C’est aussi, avec Johnny Hallyday, l’un des rares artistes à réunir autant de fans…
Je fais le parallèle avec Johnny. Tous les deux ont traversé des périodes infernales, ils sont allés très très bas et sont remontés très très haut.
Sa disparition a d’ailleurs énormément peiné Renaud…
Absolument ! Ils se connaissaient bien et ils avaient tourné un film ensemble. Ils n’étaient pas très liés mais ils se sont fréquentés. Et c’est un monument national. Ça a été très difficile. C’est toute sa vie qui s’en va ! Renaud est tellement dans la nostalgie. C’est douloureux.
On sait que Renaud est rentré chez lui. Dans quel état d’esprit est-il ?
Il est à Paris. Ça va bien. Il va de mieux en mieux, il prépare un album sur l’enfance, ses souvenirs. J’ai lu les textes et écouté la musique, c’est du grand Renaud ! Il le termine. Actuellement, il y a partout Johnny donc ce n’est pas le moment de le sortir. Mais je pense que l’année prochaine, l’album va sortir. C’est son objectif et il se met en condition pour pouvoir terminer cet album.

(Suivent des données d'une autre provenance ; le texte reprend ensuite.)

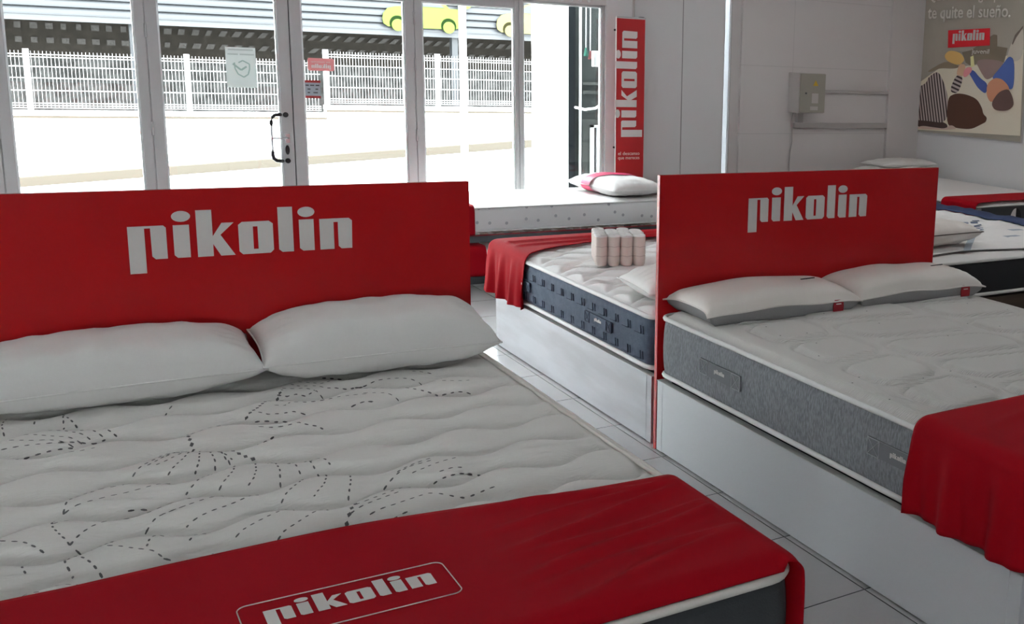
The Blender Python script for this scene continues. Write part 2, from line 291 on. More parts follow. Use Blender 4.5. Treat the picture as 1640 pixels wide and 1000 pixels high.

Et a-t-il retrouvé sa voix ?
Ça va mieux. Il se soigne et il fait un peu de sport. Il va le mieux possible et il ne faut pas écouter les ragots et tout ce qui peut se dire de dramatique sur lui. C’est éprouvant pour sa famille et ses proches. On est obligé de rassurer. C’est assez effrayant et comme on est une grande famille et qu’il n’est pas très communiquant, je suis obligé de rassurer tout le monde. C’est toujours assez difficile de lire des choses pareilles.
Comment ses enfants Lolita et Malone vivent tout ça ?
Ils sont indignés, en tout cas Lolita ! Malone est plus petit donc il est protégé par sa mère mais comme il a un smartphone, il peut tomber sur des choses. Mais ils vont bien, ils sont protégés.
Pensez-vous qu’un nouveau retour sur scène de Renaud est envisageable ?
Je ne sais pas ! Il m’avait dit que jamais il ne remonterait sur scène et il a fait 120 dates et 800 000 spectateurs. Je ne me prononce plus, il est capable de tout.